Data for processing:
------------

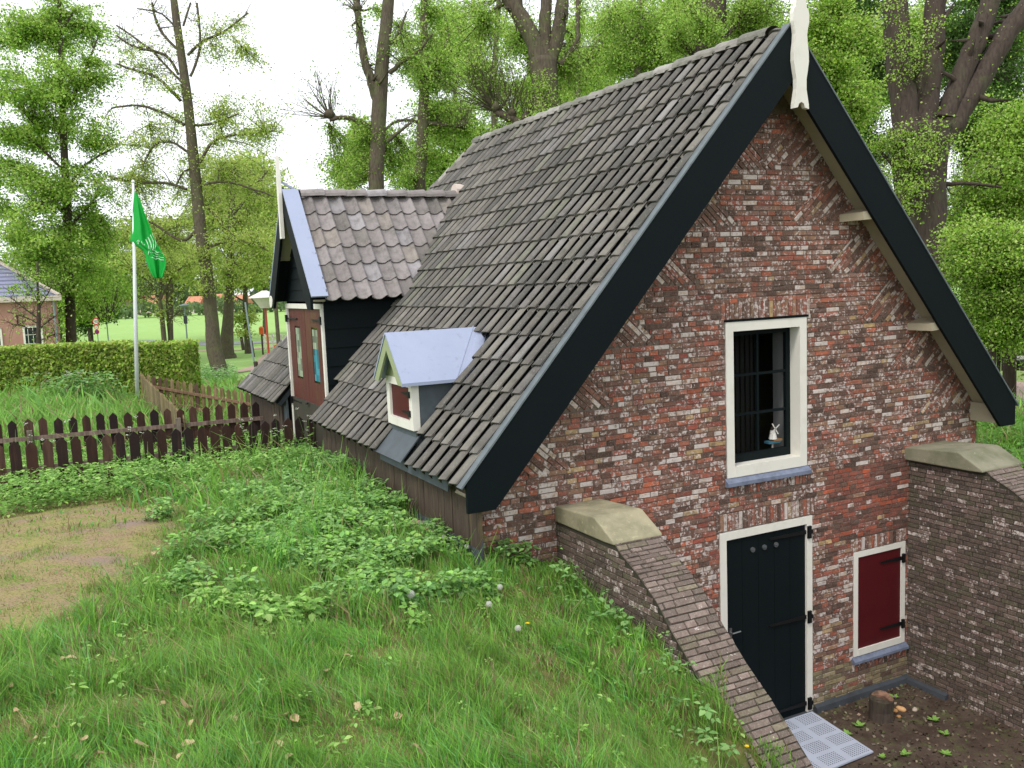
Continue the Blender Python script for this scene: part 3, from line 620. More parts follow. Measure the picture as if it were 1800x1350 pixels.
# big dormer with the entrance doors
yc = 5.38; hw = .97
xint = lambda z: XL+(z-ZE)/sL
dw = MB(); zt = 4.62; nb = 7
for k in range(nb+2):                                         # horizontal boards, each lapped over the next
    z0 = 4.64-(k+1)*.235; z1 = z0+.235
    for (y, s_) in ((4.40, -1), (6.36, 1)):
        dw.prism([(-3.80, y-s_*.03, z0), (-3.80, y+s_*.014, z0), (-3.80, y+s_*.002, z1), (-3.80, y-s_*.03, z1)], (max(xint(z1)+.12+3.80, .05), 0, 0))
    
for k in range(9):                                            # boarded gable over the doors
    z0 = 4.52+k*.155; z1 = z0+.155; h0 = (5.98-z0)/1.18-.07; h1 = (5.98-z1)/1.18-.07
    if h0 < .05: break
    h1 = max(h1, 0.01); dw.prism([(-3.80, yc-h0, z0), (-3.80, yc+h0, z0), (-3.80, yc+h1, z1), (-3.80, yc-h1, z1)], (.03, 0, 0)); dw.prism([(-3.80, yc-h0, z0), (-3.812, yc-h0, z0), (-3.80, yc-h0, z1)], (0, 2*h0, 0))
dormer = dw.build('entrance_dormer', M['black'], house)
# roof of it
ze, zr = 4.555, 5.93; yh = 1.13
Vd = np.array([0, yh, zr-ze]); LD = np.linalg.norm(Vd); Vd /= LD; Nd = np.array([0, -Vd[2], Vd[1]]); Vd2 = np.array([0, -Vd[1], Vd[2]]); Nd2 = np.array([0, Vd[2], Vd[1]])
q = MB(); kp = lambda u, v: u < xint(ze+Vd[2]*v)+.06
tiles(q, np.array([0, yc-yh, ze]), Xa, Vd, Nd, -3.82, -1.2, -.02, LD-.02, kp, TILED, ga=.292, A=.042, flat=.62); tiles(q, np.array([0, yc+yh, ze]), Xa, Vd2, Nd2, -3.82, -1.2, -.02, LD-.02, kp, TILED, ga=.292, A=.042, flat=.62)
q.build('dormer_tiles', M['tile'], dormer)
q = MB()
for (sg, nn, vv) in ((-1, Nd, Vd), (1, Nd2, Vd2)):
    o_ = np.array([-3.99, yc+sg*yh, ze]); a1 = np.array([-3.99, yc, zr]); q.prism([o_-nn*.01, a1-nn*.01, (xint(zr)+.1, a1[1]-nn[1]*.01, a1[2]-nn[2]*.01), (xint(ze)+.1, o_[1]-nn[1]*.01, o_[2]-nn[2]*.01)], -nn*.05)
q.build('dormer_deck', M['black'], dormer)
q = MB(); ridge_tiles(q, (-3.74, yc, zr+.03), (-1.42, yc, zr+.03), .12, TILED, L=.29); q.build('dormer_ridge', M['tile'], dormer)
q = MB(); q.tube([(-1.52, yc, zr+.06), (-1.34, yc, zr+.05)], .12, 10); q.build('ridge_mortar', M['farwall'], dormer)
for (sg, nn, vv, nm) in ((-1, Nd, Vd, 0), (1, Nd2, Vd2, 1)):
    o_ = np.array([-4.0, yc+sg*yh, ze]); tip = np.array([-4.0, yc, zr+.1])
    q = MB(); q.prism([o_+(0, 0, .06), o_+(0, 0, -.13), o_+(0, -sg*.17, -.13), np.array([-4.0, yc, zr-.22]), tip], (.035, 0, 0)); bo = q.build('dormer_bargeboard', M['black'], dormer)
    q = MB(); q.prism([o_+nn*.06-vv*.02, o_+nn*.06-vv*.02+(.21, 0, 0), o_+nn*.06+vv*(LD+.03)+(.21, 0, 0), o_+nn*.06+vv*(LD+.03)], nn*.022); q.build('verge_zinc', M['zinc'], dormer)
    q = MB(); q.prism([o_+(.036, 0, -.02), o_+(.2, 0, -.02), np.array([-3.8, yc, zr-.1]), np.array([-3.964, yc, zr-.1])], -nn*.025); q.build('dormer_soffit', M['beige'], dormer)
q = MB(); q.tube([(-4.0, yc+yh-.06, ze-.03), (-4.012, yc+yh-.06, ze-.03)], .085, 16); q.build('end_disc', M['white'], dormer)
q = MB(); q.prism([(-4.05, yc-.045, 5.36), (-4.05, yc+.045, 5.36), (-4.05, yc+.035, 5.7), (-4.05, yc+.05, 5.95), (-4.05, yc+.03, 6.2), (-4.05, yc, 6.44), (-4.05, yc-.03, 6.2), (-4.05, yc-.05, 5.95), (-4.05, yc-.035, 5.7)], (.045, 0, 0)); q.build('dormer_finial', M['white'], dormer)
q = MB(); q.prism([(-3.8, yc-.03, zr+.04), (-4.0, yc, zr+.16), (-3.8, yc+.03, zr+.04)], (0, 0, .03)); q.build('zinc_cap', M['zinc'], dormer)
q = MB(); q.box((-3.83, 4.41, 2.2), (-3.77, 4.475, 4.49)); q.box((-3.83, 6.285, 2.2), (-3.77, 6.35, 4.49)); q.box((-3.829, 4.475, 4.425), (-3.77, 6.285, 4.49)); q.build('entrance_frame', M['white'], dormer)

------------

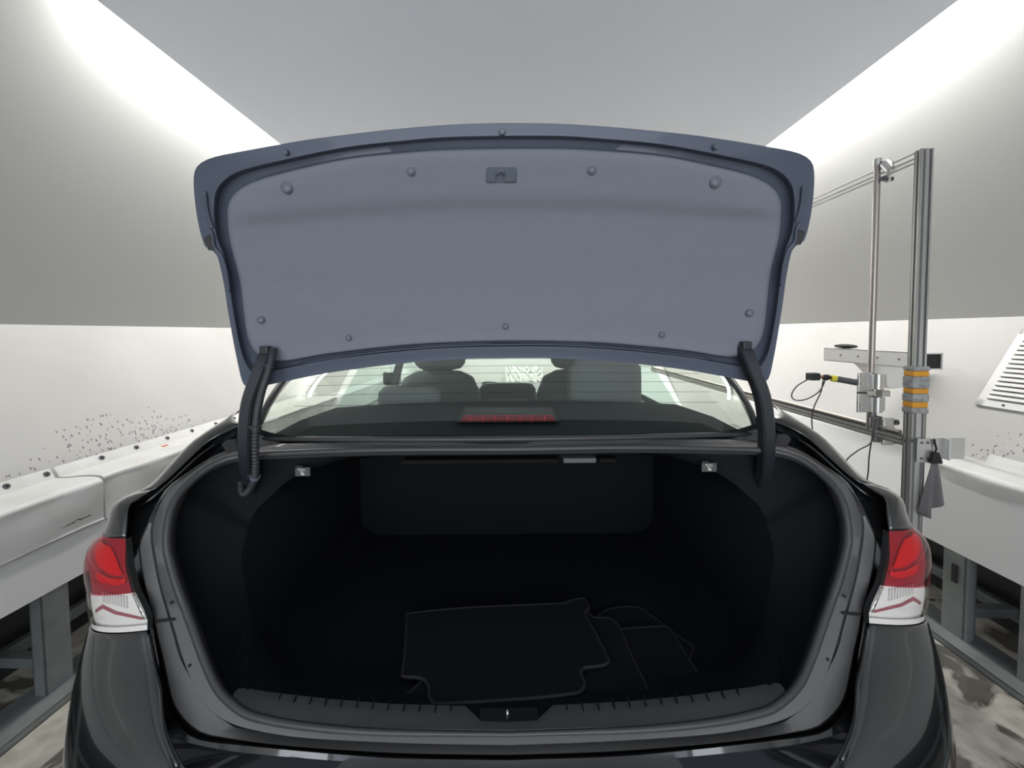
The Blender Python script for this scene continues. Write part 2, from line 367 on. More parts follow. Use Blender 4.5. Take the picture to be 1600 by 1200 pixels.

------------

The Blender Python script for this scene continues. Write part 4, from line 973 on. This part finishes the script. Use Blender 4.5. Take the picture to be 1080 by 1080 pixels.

------------

Written exercise:
Retype, word for word, every line from the line with "Continue the Blender" to the line with "(max(xint(z1)+.12+3.80, .05), 0, 0))", inclusive. Add nothing.

The answer:
Continue the Blender Python script for this scene: part 3, from line 620. More parts follow. Measure the picture as if it were 1800x1350 pixels.
# big dormer with the entrance doors
yc = 5.38; hw = .97
xint = lambda z: XL+(z-ZE)/sL
dw = MB(); zt = 4.62; nb = 7
for k in range(nb+2):                                         # horizontal boards, each lapped over the next
    z0 = 4.64-(k+1)*.235; z1 = z0+.235
    for (y, s_) in ((4.40, -1), (6.36, 1)):
        dw.prism([(-3.80, y-s_*.03, z0), (-3.80, y+s_*.014, z0), (-3.80, y+s_*.002, z1), (-3.80, y-s_*.03, z1)], (max(xint(z1)+.12+3.80, .05), 0, 0))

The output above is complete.